Monday, November 28th, 2016

What has become of conservatism?, Nick Cohen asks — in the not-so-conservative Guardian:

Conservatives once boasted that they were the grown-ups, even if they did say so themselves. They conserved the best of the past and believed in the sensible management of the world as it is, rather than in dangerous fantasies about the world as it might be. Hold out as their opponents might, eventually they would understand that conservatism was just common sense.

“Once again, the facts of life have turned out to be Tory,” declared Margaret Thatcher in 1976, as she prepared for one of the long periods of Conservative rule that have dominated British history since the 1880s. Dozens of respectable figures have agreed and played with variations on the theme of: “If you are not a socialist at 20, you have no heart. If you are still a socialist at 40, you have no head.” Conservatives have condescended to allow that sensible people might have wild ideas about subjects they know nothing about. But as Robert Conquest, the great historian of the crimes of communism, said in the first of his three laws of politics: “Everyone is a conservative about what he knows best.”

English conservatives, who are by no means confined to supporters of the Conservative party, have the best reason to be smug. Conservatism supplied the dominant version of the English national story. It helped ensure that the Conservative party was, in a phrase that said it all, “the natural party of government”.

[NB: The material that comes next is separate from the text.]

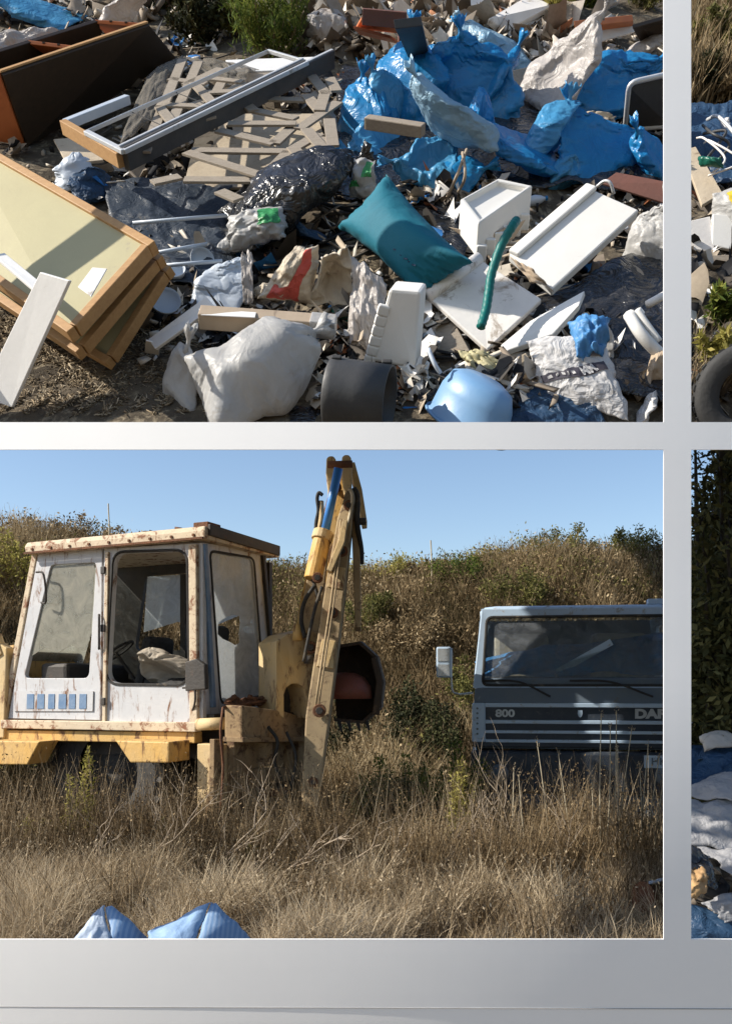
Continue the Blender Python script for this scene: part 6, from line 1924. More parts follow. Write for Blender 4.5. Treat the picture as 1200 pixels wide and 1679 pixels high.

The English, a category they could expand to cover the Scots and the Welsh, but never the Irish, have not had a revolution since the Glorious Revolution of 1688. The Glorious Revolution was glorious because it did not lead to civil war. (Ireland is always forgotten, as I said.) The country or, rather its ruling class, peacefully removed James II, a Catholic Stuart with pretensions to absolute rule, and assured the triumph of parliamentary government by replacing him with the Protestant William III.

In his speech to the (then all-male and all-wealthy) electors of Bristol in 1774, Edmund Burke explained the ideals of parliamentary government. An MP was their representative, not their delegate. He owed the voters only “his judgment; and he betrays, instead of serving you, if he sacrifices it to your opinion”.

Burke’s denunciation of the French Revolution 16 years later, heralded a further strand to the story of England as a safe, sensible nation. When Burke published Reflections on the Revolution in France in 1790, his contemporaries thought him mad to predict that an apparently benign revolution would end in “despotism”. By the time Robespierre began the reign of terror of 1793, he looked like a prophet.

Ever since then, Anglo-Saxon conservatives have been able to believe, with a smidgen of justice, that continentals had the guillotines of the 1790s and the death camps and gulags of the 1930s and 1940s because of their utopian willingness to tear up society by the roots. The pragmatic, empirical and, above all, conservative British were spared because we favoured a respect for tradition and gradual change.

Comments

  1. Bomag says:

    I like the adage that “today’s conservatives conserve nothing; today’s liberals liberate nothing.”

    The article comes off as trolling. Today’s governance on all sides is pretty securely liberal, with all public officials falling over themselves to offer ever more public programs to ever more people. Now that the votes are not falling for the most possible central control of our lives, Nick Cohen et al are madly screaming genocide and racism.

  2. Lucklucky says:

    Stop calling liberal what is just Marxist culture and tactics.

  3. Rightside says:

    Conservatives, to the shock and dismay of lefties, spend just as much on socialist programmes as the Socialists do. The only difference is that the left-sided loons shout for more central government control and spending than the right does, even though the right soon enough capitulates and does just what the left wants.

    Trouble is, whatever is done can never enough. No matter how much is spent on, say, the NHS the loons want even more spent. And if it was, they would still scream the Tories are killing it.

    The right may be weak but the left has so many deranged people it is hard to keep up.